Data provided:
⟨
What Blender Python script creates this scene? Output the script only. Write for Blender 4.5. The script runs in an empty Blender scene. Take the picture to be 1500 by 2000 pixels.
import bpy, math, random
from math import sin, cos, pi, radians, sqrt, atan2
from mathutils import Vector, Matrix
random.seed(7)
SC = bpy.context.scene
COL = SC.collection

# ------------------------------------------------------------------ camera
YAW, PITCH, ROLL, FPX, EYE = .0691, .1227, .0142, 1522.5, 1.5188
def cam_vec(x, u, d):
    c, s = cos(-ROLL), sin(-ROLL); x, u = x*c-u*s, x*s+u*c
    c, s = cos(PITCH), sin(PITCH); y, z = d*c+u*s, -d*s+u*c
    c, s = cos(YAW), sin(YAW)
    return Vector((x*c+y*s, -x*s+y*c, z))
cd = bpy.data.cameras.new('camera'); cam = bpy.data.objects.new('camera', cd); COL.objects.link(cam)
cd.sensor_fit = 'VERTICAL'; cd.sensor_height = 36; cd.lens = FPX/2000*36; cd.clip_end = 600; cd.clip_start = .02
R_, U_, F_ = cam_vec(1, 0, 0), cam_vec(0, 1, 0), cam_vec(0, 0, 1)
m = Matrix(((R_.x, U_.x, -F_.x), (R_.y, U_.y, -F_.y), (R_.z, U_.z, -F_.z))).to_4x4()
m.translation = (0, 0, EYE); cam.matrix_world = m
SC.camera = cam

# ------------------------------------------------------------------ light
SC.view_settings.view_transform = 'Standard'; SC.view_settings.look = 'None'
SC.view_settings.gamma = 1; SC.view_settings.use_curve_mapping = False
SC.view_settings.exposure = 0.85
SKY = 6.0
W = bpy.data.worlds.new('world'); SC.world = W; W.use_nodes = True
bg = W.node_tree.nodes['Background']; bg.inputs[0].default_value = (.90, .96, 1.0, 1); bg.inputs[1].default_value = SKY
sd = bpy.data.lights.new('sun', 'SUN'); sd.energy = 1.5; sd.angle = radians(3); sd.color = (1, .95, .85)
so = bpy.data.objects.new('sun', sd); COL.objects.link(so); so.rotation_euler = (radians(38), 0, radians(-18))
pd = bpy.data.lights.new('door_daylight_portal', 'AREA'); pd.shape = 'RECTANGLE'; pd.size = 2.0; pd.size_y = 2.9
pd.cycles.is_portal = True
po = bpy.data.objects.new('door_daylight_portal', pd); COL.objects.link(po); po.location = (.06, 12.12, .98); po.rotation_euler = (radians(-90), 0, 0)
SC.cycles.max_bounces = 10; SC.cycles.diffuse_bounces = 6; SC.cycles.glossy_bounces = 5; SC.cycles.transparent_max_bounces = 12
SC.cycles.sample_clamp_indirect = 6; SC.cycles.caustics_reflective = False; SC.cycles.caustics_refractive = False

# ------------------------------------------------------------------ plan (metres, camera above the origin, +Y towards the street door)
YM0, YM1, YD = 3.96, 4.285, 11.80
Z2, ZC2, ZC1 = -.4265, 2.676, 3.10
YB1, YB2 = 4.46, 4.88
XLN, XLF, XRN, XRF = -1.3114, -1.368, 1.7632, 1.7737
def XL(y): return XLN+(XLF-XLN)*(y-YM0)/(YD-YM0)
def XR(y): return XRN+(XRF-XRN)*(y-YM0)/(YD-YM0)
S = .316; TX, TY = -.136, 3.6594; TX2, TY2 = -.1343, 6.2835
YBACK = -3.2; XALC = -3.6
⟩
Job:
Reproduce verbatim only this range: the first line of the material through the line that contains "SC.camera = cam", inclusive.

Solution:
What Blender Python script creates this scene? Output the script only. Write for Blender 4.5. The script runs in an empty Blender scene. Take the picture to be 1500 by 2000 pixels.
import bpy, math, random
from math import sin, cos, pi, radians, sqrt, atan2
from mathutils import Vector, Matrix
random.seed(7)
SC = bpy.context.scene
COL = SC.collection

# ------------------------------------------------------------------ camera
YAW, PITCH, ROLL, FPX, EYE = .0691, .1227, .0142, 1522.5, 1.5188
def cam_vec(x, u, d):
    c, s = cos(-ROLL), sin(-ROLL); x, u = x*c-u*s, x*s+u*c
    c, s = cos(PITCH), sin(PITCH); y, z = d*c+u*s, -d*s+u*c
    c, s = cos(YAW), sin(YAW)
    return Vector((x*c+y*s, -x*s+y*c, z))
cd = bpy.data.cameras.new('camera'); cam = bpy.data.objects.new('camera', cd); COL.objects.link(cam)
cd.sensor_fit = 'VERTICAL'; cd.sensor_height = 36; cd.lens = FPX/2000*36; cd.clip_end = 600; cd.clip_start = .02
R_, U_, F_ = cam_vec(1, 0, 0), cam_vec(0, 1, 0), cam_vec(0, 0, 1)
m = Matrix(((R_.x, U_.x, -F_.x), (R_.y, U_.y, -F_.y), (R_.z, U_.z, -F_.z))).to_4x4()
m.translation = (0, 0, EYE); cam.matrix_world = m
SC.camera = cam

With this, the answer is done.